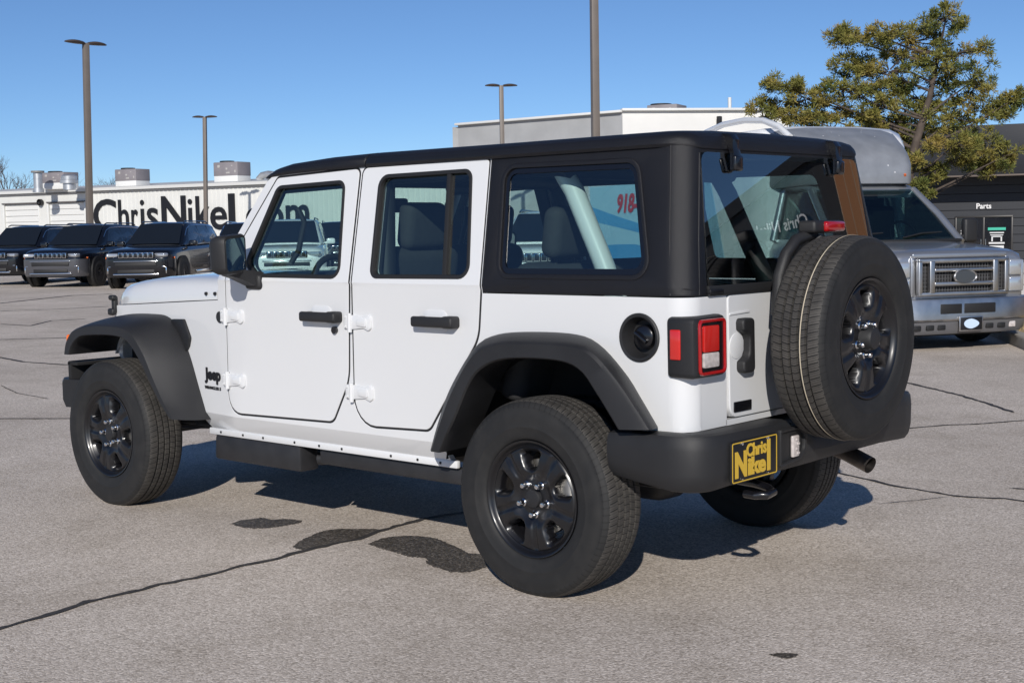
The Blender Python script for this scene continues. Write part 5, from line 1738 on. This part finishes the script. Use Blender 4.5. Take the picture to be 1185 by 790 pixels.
# lettering
lt = NB()
XD = (1, 0, 0) if SD < 0 else (1, 0, 0)
def put(s, u0, u1, z0, z1, bold):
    tb = text_bm(s, u1 - u0, z1 - z0, 0.05, bold)
    if SD > 0:       # outward is +Y: letters still have to run along +X as seen, so mirror the depth only
        for v in tb.verts: v.co.y = -v.co.y
    add_bm(lt, tb, Matrix.Translation((u0, SD * 0.03, z0)))
BZ = 1.72
put("C", 8.90, 10.95, BZ - 0.06, 3.80, 0.016)
put("h", 11.15, 12.05, BZ, 3.72, 0.009)
put("r", 12.30, 12.85, BZ, 3.06, 0.009)
put("i", 13.10, 13.42, BZ, 3.66, 0.005)
put("s", 13.65, 14.62, BZ - 0.04, 3.14, 0.009)
put("N", 14.92, 16.98, BZ, 3.85, 0.021)
put("i", 17.16, 17.50, BZ, 3.62, 0.005)
put("k", 17.80, 19.00, BZ, 3.78, 0.014)
put("e", 18.98, 20.32, BZ - 0.05, 3.08, 0.012)
put("l", 20.47, 20.98, BZ, 3.87, -0.004)
put(".", 21.35, 21.70, BZ, 2.08, -0.004)
put("c", 21.85, 23.05, BZ - 0.05, 2.95, 0.012)
put("o", 23.25, 24.75, BZ - 0.05, 2.98, 0.012)
put("m", 24.95, 26.70, BZ, 3.06, 0.014)
obj("lettering", lt, BLACKINK, bl_)
bmesh_fix = None

PANELP = mat("panel_pale", (0.42, 0.40, 0.38), rough=0.6)
# rooftop plant on the white building: world positions
def hvac(loc, rz, w, d, h, label, group):
    t = tag(empty("rooftop_unit", loc, rz), label, "air conditioner", group)
    b = NB()
    add_bm(b, rbox((0, 0, h / 2), (w, d, h), 0.03, 2))
    obj("casing", b, HVACM, t)
    for k, (x, z, a, c_) in enumerate(((-0.28, 0.70, 0.14, 0.30), (0.05, 0.5, 0.10, 0.22), (0.10, 0.22, 0.22, 0.16), (0.27, 0.72, 0.08, 0.12), (0.40, 0.30, 0.08, 0.28))):
        obj("access_panel", rbox((x * w, -d / 2 - 0.01, z * h), (a * w * 0.7, 0.03, c_ * h * 0.7), 0.01), PANELP, t)
    b = NB()
    add_bm(b, rbox((0, 0, -0.20), (w * 0.98, d * 0.98, 0.42), 0.02))
    obj("roof_curb", b, TRIMW, t)
    b = lathe([(0.36 * d, h), (0.36 * d, h + 0.10), (0.30 * d, h + 0.11), (0, h + 0.10)], 24, 'Z')
    b.transform(Matrix.Translation((-0.2 * w, 0, 0)))
    obj("fan_guard", b, SEAL, t)
    return t
HG = "air conditioning units on the white building's roof"
rz_b = math.atan2(-WD.y, -WD.x) + PI
hv1 = hvac((80.4, -44.3, 4.95), rz_b, 2.1, 1.3, 0.70, "grey roof air conditioner between two silver roof vents", HG)
hv2 = hvac((76.75, -47.5, 5.0), rz_b, 1.9, 1.3, 0.78, "grey roof air conditioner alone above the first painted letters", HG)
hv3 = hvac((69.35, -50.1, 5.1), rz_b, 2.0, 1.3, 0.88, "grey roof air conditioner beside the orange roof equipment", HG)
v = tag(empty("roof_vent_pipe", (79.7, -42.3, 4.5)), "tall galvanised vent pipe with a flat cap on the white roof", "roof vent")
obj("pipe", lathe([(0.36, -0.2), (0.36, 0.05), (0.29, 0.06), (0.29, 1.05), (0, 1.05)], 24, 'Z'), GALV, v)
obj("cap", lathe([(0.0, 1.08), (0.42, 1.08), (0.42, 1.20), (0, 1.22)], 24, 'Z'), mat("vent_cap_grey", (0.2, 0.19, 0.18), rough=0.5), v)
v = tag(empty("roof_fan", (77.25, -43.1, 4.60)), "squat round silver exhaust fan on the white roof", "roof vent")
obj("housing", lathe([(0.40, -0.2), (0.40, 0.20), (0.58, 0.22), (0.58, 0.42), (0.50, 0.46), (0.50, 0.68), (0.36, 0.78), (0, 0.80)], 28, 'Z'), GALV, v)
v = tag(empty("roof_equipment", (66.8, -51.4, 4.75), rz_b), "rusty orange and silver ductwork at the right end of the white roof", "roof equipment")
b = NB()
for k in range(5):
    add_bm(b, tube([(0.35 + 0.17 * k, 0, -0.2), (0.35 + 0.17 * k, 0, 0.62)], 0.07, 10))
obj("orange_coil", b, mat("rusty_orange", (0.45, 0.17, 0.06), rough=0.7, var=0.3, vscale=6), v)
b = tube([(-1.2, 0, 0.1), (-0.9, 0, 0.35), (-0.4, 0, 0.42), (0.2, 0, 0.35)], 0.22, 14)
obj("duct", b, GALV, v)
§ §
● JOB
The lines from the top of the data above through the one holding "bmesh_fix = None" are to be repeated exactly, and only those, with no pictures.

● TASK SOLUTION
The Blender Python script for this scene continues. Write part 5, from line 1738 on. This part finishes the script. Use Blender 4.5. Take the picture to be 1185 by 790 pixels.
# lettering
lt = NB()
XD = (1, 0, 0) if SD < 0 else (1, 0, 0)
def put(s, u0, u1, z0, z1, bold):
    tb = text_bm(s, u1 - u0, z1 - z0, 0.05, bold)
    if SD > 0:       # outward is +Y: letters still have to run along +X as seen, so mirror the depth only
        for v in tb.verts: v.co.y = -v.co.y
    add_bm(lt, tb, Matrix.Translation((u0, SD * 0.03, z0)))
BZ = 1.72
put("C", 8.90, 10.95, BZ - 0.06, 3.80, 0.016)
put("h", 11.15, 12.05, BZ, 3.72, 0.009)
put("r", 12.30, 12.85, BZ, 3.06, 0.009)
put("i", 13.10, 13.42, BZ, 3.66, 0.005)
put("s", 13.65, 14.62, BZ - 0.04, 3.14, 0.009)
put("N", 14.92, 16.98, BZ, 3.85, 0.021)
put("i", 17.16, 17.50, BZ, 3.62, 0.005)
put("k", 17.80, 19.00, BZ, 3.78, 0.014)
put("e", 18.98, 20.32, BZ - 0.05, 3.08, 0.012)
put("l", 20.47, 20.98, BZ, 3.87, -0.004)
put(".", 21.35, 21.70, BZ, 2.08, -0.004)
put("c", 21.85, 23.05, BZ - 0.05, 2.95, 0.012)
put("o", 23.25, 24.75, BZ - 0.05, 2.98, 0.012)
put("m", 24.95, 26.70, BZ, 3.06, 0.014)
obj("lettering", lt, BLACKINK, bl_)
bmesh_fix = None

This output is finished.